Part of the reason the law-firm ecosystem has changed so dramatically in a single generation is greed: The most profitable partners steadily discarded their underachieving colleagues, because they didn’t want to share the spoils. And part of the reason is the brutal recession that began in 2007, prompting corporations to slash every conceivable expense, law firms included. But the biggest problem is that there are simply many, many more high-priced lawyers today than there is high-priced legal work.
The crisis in the profession isn’t likely to improve, either. In late June, the New York–based Weil Gotshal, one of the most alabaster of white-shoe firms, announced it was laying off 60 associates, about 7 percent of its total. A few dozen of the firm’s 300 partners will see their pay cut, in many cases substantially. The news shook the legal community, both because of Weil’s pedigree and because it was one of the few firms that had weathered the recession intact. Almost as disconcerting as the firings was the way the firm’s executive partner, Barry Wolf, explained them. “We believe that this is not just a cycle, but that the supply-demand balance is out of whack across the industry,” he told The New York Times. “If we thought this was a cycle and our business was going to pick up meaningfully next year, we would not be doing this.”
THERE ARE MANY, MANY MORE HIGH-PRICED LAWYERS TODAY THAN THERE IS HIGH-PRICED LEGAL WORK.

There are currently between 150 and 250 firms in the United States that can claim membership in the club known as Big Law, the group of historically profitable firms that cater to the country’s largest corporations. The overwhelming majority of these still operate according to a business model that assumes, at least implicitly, that clients will insist upon the best legal talent instead of the best bargain for legal talent.

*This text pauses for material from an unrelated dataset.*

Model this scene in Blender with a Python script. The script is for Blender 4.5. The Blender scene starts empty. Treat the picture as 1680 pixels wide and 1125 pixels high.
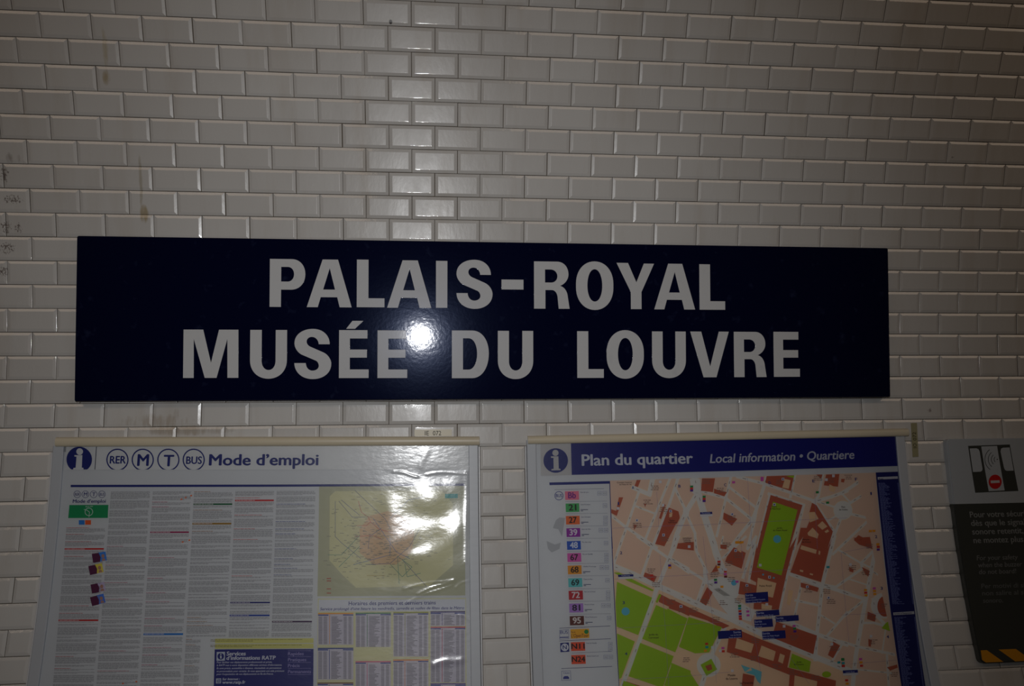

That assumption has become rickety. Within the next decade or so, according to one common hypothesis, there will be at most 20 to 25 firms that can operate this way—the firms whose clients have so many billions of dollars riding on their legal work that they can truly spend without limit. The other 200 firms will have to reinvent themselves or disappear.
So far, the transition has not been smooth. In fact, the more you talk to partners and associates at major law firms these days, the more it feels like some grand psychological experiment involving rats in a cage with too few crumbs.